* MATERIAL SUPPLIED *

↓↓↓

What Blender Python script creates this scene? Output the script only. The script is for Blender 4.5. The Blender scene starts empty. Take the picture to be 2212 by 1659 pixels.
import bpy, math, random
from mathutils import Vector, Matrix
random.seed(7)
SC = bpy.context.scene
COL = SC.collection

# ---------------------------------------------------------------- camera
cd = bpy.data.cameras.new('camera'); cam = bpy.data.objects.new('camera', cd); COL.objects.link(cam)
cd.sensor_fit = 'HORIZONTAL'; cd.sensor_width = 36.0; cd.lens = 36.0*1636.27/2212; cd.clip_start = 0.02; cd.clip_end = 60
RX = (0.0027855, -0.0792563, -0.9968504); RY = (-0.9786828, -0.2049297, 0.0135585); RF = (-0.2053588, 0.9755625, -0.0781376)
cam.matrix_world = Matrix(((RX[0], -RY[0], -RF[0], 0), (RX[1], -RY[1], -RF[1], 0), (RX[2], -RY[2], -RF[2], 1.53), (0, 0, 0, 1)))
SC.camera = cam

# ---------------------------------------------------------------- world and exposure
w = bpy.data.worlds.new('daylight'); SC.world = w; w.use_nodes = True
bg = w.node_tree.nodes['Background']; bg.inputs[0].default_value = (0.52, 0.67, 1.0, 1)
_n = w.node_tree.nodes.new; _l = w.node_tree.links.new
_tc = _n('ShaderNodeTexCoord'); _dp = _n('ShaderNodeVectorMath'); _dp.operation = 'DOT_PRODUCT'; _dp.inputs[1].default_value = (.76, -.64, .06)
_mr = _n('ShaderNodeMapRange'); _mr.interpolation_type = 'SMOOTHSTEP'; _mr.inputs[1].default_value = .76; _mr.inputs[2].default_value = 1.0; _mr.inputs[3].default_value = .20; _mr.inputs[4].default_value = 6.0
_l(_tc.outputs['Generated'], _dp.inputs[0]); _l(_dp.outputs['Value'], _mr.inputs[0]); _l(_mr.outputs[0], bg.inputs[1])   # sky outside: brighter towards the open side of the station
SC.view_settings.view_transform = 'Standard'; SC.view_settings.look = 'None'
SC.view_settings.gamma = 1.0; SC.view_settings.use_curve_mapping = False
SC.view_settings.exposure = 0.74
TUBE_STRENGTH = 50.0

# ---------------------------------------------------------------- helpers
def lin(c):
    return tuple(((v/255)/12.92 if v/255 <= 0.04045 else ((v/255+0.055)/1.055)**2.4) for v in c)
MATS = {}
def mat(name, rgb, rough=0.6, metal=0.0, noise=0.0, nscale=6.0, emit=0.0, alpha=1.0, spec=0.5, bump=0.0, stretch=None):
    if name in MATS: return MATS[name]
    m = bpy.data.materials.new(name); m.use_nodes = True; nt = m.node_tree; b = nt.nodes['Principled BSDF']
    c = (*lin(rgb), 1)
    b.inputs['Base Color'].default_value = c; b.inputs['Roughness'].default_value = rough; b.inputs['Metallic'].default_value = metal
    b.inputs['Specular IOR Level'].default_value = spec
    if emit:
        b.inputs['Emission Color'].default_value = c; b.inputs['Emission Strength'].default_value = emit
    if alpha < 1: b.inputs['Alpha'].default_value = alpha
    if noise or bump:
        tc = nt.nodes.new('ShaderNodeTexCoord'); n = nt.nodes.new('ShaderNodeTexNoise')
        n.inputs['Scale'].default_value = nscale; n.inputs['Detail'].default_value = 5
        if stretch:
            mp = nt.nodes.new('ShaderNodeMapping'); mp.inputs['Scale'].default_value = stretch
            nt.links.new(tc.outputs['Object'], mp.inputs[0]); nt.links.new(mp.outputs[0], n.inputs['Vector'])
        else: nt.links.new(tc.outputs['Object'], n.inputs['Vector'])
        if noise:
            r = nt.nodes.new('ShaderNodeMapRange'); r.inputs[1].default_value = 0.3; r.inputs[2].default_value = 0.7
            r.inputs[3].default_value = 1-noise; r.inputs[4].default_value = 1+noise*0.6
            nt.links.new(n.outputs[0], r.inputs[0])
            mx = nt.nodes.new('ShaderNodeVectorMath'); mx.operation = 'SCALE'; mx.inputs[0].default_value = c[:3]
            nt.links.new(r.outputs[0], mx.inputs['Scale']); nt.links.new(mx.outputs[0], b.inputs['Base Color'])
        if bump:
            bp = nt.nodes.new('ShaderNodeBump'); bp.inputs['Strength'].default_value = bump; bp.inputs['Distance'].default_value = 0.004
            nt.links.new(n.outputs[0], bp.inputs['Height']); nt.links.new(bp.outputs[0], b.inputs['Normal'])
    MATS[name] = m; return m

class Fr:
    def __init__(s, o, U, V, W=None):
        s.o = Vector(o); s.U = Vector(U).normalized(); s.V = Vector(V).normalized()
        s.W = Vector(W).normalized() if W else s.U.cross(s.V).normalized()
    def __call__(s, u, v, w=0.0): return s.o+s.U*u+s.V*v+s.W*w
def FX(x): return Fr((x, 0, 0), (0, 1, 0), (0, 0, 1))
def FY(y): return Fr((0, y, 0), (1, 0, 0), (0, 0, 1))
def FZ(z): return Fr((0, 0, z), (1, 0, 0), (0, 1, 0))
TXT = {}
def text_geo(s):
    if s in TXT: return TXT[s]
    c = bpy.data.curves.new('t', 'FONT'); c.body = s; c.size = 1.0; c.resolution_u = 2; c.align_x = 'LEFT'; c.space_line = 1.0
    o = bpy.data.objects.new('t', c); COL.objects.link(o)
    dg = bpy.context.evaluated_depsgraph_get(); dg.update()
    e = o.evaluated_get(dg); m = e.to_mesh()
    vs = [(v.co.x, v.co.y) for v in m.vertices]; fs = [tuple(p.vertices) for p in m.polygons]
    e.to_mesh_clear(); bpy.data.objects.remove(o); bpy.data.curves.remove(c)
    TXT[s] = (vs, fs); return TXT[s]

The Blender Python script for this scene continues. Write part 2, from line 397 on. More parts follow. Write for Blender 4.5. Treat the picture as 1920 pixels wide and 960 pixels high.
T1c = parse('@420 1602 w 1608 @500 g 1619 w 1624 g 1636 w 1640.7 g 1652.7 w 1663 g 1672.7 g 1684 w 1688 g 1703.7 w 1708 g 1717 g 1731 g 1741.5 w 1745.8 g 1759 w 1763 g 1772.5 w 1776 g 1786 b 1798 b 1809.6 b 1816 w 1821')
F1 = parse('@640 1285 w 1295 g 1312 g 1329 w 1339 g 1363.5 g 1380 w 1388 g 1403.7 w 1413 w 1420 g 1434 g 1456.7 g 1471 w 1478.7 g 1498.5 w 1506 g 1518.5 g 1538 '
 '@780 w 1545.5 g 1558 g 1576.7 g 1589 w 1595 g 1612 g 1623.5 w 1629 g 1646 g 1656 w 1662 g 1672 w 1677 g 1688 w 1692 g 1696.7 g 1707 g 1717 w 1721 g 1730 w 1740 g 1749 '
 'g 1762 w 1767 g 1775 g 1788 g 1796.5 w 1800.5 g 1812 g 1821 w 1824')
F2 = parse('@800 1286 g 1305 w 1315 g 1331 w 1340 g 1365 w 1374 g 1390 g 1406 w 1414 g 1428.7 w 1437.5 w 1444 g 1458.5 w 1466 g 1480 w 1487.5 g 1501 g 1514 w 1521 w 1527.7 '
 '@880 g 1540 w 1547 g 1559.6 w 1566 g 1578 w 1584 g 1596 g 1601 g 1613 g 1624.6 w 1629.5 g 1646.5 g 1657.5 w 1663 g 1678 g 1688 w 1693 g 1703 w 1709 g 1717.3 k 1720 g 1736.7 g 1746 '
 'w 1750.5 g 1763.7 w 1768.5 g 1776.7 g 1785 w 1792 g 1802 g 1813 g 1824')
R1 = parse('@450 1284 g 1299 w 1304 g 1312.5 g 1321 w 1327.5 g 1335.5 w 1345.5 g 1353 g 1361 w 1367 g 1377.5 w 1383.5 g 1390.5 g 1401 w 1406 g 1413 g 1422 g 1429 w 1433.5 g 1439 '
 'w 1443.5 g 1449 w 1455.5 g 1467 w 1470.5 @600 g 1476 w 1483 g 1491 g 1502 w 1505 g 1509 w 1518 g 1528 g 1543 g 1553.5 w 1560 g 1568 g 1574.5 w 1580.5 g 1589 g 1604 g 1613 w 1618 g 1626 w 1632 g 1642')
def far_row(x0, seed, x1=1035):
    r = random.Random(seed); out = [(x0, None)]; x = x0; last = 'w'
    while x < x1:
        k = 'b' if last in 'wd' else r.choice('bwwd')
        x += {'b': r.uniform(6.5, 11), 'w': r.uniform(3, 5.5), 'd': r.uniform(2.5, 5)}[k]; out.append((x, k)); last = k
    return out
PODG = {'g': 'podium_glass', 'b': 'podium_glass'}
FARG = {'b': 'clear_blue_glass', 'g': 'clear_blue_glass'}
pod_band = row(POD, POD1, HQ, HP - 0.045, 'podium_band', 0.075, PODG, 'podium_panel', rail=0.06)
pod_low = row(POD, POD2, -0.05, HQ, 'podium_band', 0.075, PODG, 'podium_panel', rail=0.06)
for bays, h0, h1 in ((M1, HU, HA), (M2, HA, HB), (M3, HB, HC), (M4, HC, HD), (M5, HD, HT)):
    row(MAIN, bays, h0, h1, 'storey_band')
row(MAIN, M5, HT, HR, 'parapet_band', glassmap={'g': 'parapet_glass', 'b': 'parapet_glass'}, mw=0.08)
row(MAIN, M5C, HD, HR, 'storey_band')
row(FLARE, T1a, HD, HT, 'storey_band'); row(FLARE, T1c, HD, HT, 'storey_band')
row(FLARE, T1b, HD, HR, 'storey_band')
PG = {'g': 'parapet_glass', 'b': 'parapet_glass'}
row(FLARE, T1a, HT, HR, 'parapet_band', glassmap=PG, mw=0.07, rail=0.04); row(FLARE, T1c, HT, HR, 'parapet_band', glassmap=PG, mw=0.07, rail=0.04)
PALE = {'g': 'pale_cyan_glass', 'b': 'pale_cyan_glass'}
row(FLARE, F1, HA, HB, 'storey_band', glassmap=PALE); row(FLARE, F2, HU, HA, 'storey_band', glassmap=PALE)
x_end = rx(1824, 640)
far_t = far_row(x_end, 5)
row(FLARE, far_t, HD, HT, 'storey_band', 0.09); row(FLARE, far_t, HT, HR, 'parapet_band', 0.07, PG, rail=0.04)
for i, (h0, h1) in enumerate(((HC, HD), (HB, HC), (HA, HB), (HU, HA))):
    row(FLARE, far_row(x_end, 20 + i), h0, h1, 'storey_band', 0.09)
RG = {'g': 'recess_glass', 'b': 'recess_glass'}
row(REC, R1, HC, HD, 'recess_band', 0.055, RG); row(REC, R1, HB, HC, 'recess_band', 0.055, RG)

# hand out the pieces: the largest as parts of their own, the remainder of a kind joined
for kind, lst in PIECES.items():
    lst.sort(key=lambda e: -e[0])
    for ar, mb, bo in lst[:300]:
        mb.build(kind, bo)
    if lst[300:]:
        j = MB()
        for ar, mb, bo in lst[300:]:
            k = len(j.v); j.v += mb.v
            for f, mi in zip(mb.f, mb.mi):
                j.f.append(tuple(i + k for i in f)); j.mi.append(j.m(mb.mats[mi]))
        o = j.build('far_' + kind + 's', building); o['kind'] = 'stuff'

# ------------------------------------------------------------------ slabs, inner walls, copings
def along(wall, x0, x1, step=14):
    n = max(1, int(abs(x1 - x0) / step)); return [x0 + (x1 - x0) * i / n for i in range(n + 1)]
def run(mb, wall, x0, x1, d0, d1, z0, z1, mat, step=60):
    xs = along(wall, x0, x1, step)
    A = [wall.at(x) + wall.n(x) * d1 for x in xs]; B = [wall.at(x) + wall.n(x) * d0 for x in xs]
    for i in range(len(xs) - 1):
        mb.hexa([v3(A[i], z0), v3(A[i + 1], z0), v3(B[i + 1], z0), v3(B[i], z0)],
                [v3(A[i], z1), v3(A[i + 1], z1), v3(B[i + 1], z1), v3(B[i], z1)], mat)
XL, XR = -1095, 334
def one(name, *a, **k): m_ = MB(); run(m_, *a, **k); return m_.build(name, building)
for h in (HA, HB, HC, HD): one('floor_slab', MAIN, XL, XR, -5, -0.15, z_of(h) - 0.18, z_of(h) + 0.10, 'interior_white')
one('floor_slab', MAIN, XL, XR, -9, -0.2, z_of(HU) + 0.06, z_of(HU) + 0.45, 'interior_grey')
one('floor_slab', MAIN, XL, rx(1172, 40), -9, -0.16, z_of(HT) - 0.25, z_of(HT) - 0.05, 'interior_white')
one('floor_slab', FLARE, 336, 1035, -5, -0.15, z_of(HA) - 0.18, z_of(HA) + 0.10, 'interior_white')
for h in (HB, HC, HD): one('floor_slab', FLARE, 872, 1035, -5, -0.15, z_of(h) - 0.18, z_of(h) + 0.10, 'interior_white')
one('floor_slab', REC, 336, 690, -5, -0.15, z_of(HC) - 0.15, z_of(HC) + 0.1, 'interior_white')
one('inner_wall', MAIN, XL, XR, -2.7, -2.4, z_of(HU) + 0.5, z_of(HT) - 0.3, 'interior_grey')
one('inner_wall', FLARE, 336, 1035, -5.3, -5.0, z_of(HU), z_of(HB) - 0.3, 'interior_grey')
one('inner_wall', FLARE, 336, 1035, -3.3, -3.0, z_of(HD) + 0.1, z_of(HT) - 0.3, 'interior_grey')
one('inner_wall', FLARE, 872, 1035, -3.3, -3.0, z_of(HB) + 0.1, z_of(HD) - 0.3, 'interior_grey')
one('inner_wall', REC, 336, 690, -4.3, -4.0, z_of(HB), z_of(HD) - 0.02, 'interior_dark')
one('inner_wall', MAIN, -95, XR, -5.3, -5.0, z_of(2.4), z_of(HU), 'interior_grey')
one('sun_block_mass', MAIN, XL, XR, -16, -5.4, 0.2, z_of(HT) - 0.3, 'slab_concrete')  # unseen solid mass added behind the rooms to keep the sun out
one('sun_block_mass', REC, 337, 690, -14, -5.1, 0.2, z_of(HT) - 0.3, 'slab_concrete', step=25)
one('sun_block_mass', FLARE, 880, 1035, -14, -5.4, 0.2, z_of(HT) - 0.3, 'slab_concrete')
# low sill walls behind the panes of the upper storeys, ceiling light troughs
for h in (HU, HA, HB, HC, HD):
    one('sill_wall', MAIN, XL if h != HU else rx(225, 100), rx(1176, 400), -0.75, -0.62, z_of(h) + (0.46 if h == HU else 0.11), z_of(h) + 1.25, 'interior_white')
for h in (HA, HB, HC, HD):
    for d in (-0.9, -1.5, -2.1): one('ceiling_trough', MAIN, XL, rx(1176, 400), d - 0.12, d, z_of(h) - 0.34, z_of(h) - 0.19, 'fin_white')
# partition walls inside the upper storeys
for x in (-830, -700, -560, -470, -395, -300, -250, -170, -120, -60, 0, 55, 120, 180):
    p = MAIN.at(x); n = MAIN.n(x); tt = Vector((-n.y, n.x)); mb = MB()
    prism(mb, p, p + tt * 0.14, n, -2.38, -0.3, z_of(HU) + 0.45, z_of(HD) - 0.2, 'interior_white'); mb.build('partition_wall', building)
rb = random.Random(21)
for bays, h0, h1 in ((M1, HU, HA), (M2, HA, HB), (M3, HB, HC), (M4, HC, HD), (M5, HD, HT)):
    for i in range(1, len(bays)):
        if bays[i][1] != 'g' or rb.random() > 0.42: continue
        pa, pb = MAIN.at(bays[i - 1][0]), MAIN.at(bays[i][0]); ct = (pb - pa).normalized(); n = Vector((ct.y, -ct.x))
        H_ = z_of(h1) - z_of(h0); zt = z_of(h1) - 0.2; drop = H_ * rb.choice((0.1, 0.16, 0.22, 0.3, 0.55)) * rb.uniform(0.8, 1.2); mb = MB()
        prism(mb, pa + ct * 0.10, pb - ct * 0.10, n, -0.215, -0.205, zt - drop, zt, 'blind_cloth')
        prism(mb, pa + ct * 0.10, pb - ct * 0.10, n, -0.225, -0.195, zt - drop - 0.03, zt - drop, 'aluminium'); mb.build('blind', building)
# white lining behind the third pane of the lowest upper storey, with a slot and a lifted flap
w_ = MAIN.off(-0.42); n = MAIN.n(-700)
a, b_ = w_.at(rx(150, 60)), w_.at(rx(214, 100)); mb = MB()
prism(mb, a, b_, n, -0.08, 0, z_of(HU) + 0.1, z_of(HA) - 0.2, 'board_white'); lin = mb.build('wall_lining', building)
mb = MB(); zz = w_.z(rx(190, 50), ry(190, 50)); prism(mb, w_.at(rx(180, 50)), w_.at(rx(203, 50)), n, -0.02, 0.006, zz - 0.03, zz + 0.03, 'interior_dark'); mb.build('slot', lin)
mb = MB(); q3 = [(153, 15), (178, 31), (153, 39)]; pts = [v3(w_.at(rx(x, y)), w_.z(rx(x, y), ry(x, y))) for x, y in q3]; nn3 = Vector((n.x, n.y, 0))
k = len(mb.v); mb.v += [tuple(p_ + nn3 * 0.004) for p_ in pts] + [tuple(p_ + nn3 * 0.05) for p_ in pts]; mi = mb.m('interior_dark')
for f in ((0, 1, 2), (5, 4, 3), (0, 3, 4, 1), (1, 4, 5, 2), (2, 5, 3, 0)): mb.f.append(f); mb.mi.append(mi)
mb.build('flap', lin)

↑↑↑

* WORK TO COMPLETE *
Extract exactly the run of lines beginning at the line with "row(REC, R1, HC, HD, 'recess_band', 0.055, RG);" and ending at the line with "o = j.build('far_'", including both ends and nothing beyond them.

* WRITTEN ANSWER *
row(REC, R1, HC, HD, 'recess_band', 0.055, RG); row(REC, R1, HB, HC, 'recess_band', 0.055, RG)

# hand out the pieces: the largest as parts of their own, the remainder of a kind joined
for kind, lst in PIECES.items():
    lst.sort(key=lambda e: -e[0])
    for ar, mb, bo in lst[:300]:
        mb.build(kind, bo)
    if lst[300:]:
        j = MB()
        for ar, mb, bo in lst[300:]:
            k = len(j.v); j.v += mb.v
            for f, mi in zip(mb.f, mb.mi):
                j.f.append(tuple(i + k for i in f)); j.mi.append(j.m(mb.mats[mi]))
        o = j.build('far_' + kind + 's', building); o['kind'] = 'stuff'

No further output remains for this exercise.